Sunday, April 24, 2016

The price of "real" change



It has been six years of  President Obama and Congress attempting to outdo each other in setting fires that soon expire for lack of suitable combustible material—merely the expectoration of a lot of hot air that quickly dissipates in cold reality. It has been like trench warfare—a lot of facing off of sides, maybe lobbing over a missile or two to let the other know they are still around just in case they try to attack, only to be mowed down by a lot of heated rhetoric and running back to the safety of their battlements. 

The country seems to desire a radical change of direction. 45 percent of both Republican and Democratic voters want this change, although their aims only intersect directly on trade issues. Even the reports are that now Republicans are resigning themselves to the probability that Donald Trump will be their candidate.  This is not good news for Hillary Clinton; these voters don’t want what Hillary Clinton offers, which is neither left nor right nor anywhere, but simply a megalomaniacal acceptance in her own gender “entitlement.” If half of Bernie Sanders supporters refuse to vote for Clinton due to their intense detestation of her corrupt, unethical and unprincipled cupidity in her unbridled grasping for power and ill-gotten wealth, it is highly unlikely that Clinton can be elected no matter how many polls the Clinton News Network releases. 

Worse for Clinton is if they choose to vote for someone else, in the perhaps mistaken belief that some “tasteful” change can overcome the “distasteful”—which is generally the case with white voters, who are generally not the targets of the distasteful part.
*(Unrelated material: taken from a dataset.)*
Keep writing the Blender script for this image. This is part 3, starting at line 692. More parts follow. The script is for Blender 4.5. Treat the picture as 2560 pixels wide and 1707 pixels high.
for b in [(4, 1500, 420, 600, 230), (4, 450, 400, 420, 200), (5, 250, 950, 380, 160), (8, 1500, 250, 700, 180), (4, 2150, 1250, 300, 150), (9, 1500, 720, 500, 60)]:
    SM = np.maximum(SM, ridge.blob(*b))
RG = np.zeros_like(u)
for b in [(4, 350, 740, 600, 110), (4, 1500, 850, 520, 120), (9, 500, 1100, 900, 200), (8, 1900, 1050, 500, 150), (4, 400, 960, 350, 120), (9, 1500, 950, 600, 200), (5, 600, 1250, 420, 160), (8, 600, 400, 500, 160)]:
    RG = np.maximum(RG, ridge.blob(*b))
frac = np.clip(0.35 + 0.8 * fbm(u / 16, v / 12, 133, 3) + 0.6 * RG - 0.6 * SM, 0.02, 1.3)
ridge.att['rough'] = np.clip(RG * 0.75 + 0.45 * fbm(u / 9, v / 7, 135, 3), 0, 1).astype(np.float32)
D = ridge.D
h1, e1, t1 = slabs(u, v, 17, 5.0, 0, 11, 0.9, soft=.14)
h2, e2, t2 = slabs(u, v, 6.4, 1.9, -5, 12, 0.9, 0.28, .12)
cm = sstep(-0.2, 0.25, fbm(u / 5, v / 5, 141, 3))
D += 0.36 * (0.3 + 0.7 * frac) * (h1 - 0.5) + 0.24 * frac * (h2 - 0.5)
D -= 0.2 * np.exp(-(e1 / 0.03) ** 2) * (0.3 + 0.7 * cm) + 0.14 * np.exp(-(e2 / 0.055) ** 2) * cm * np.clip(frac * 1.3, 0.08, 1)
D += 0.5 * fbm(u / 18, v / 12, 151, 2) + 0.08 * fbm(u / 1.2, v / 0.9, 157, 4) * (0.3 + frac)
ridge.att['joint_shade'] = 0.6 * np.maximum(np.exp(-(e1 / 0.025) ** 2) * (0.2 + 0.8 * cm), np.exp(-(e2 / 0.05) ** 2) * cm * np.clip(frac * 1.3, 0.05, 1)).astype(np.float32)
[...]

What does Clinton offer that overcomes the desire for decisive change of direction? Maintenance of the status quo, which basically is what her “realism” equates to? Or in the face of a Republican majority in Congress, it is either more trench warfare, or Clinton does what the Clintons have always done: cave in to the Republicans—or is it merely exposing their true selves—and support legislation that serves the “needs” of well-off whites, to the detriment to the low-income and minorities. Of course, Clinton might support such “liberal” causes that are part of the radical white feminist/misandrist agenda, but these have more to do with self-serving tyranny than any “progressive” impulse. 

I think Clinton must be prevented from achieving the White House, because she has no respect for law or lawful behavior, to the point being pathological. I think she has some serious psychological issues. There is no doubt that if Bill Clinton had not been elected president in 1992, both he and Hillary would have been so embroiled in and even convicted of numerous charges stemming from Whitewater and the Madison Guaranty scandals that they would never have been serious candidates for president. It is just a horrible circumstance that the preferred opportunity of achieving this, Bernie Sanders, is being lost because the media has repeatedly failed to expose Clinton’s long record of corruption, perjury and hypocrisy, supporting her merely because of gender while pretending she represents something else.